Published
Tuesday, June 24, 2008 10:32 AM
by
martin
One of the things I find most interesting about software development is the people who do it. I think you can spot personality traits by reading people's code :-) A few years ago, I was introduced to the Myers-Briggs Type Indicator, and I was interested that it seems to categorize people according to 4 axes. I was a little dismissive of it at the time because, of course, a personality is more than 4-dimensional. But as time has passed, and I've met more software developers, and read more of their code, I've started to realize that there are common traits, and there probably are ways to categorize developers.
I should say, this is just idle chat. I am not suggesting that there's anything useful to be gained from this sort of analysis. I just find it interesting. In particular, I don't much care for the idea that an employer might try to assemble a team based on different types. But some days, a difference between types of developer hits me right between the eyes, and today is one such day.
Have you ever read some code and found a comment like "was getting unexpected exceptions here, but with this Sleep(500) it works ok". To my mind, the person who wrote this didn't feel in control of the machine. It's like "one man and his dog". I mean, the shepherd and his dog might consider themselves to be in control, but in reality the sheep have brains too. Ultimately it's their decision whether they walk into the little pen. I guess their thought process is something like "I might as well go where he wants, otherwise it's another 15 mins of being chased around the hillside".

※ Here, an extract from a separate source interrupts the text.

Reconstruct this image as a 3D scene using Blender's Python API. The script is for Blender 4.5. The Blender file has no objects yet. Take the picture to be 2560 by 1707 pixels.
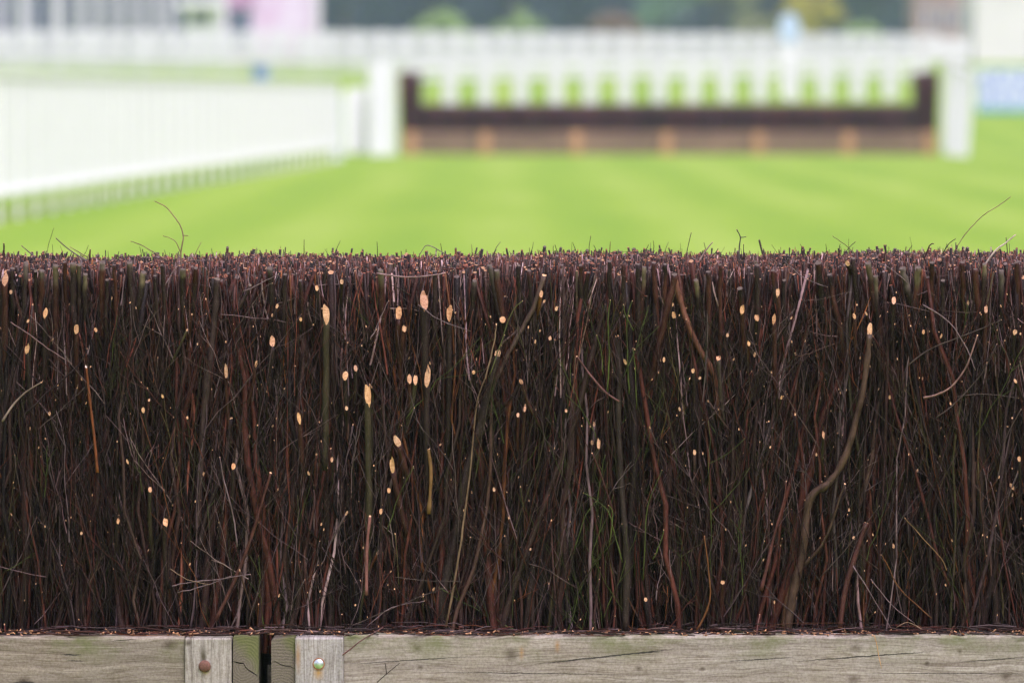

But computers are even more stupid than sheep. You can try to coax it into doing what you want with little things like Sleep(500), but it has no concept of "you've been debugging me for hours now, I'll just give in". So coaxing and goading a computer into doing what you want is not an effective approach. You need to grab hold of it and make it do your bidding. Instead of the Sleep(500), when the exception happens, debug it. Find out exactly what's happening and then stop it happening. Master the machine.
So some developers are masters of the machine, while some are shepherds. In truth, I don't think it's a binary choice, it's more like a spectrum; master at one end, shepherd at the other. So...
M <------|------> S
...whereabouts would you put yourself on that spectrum?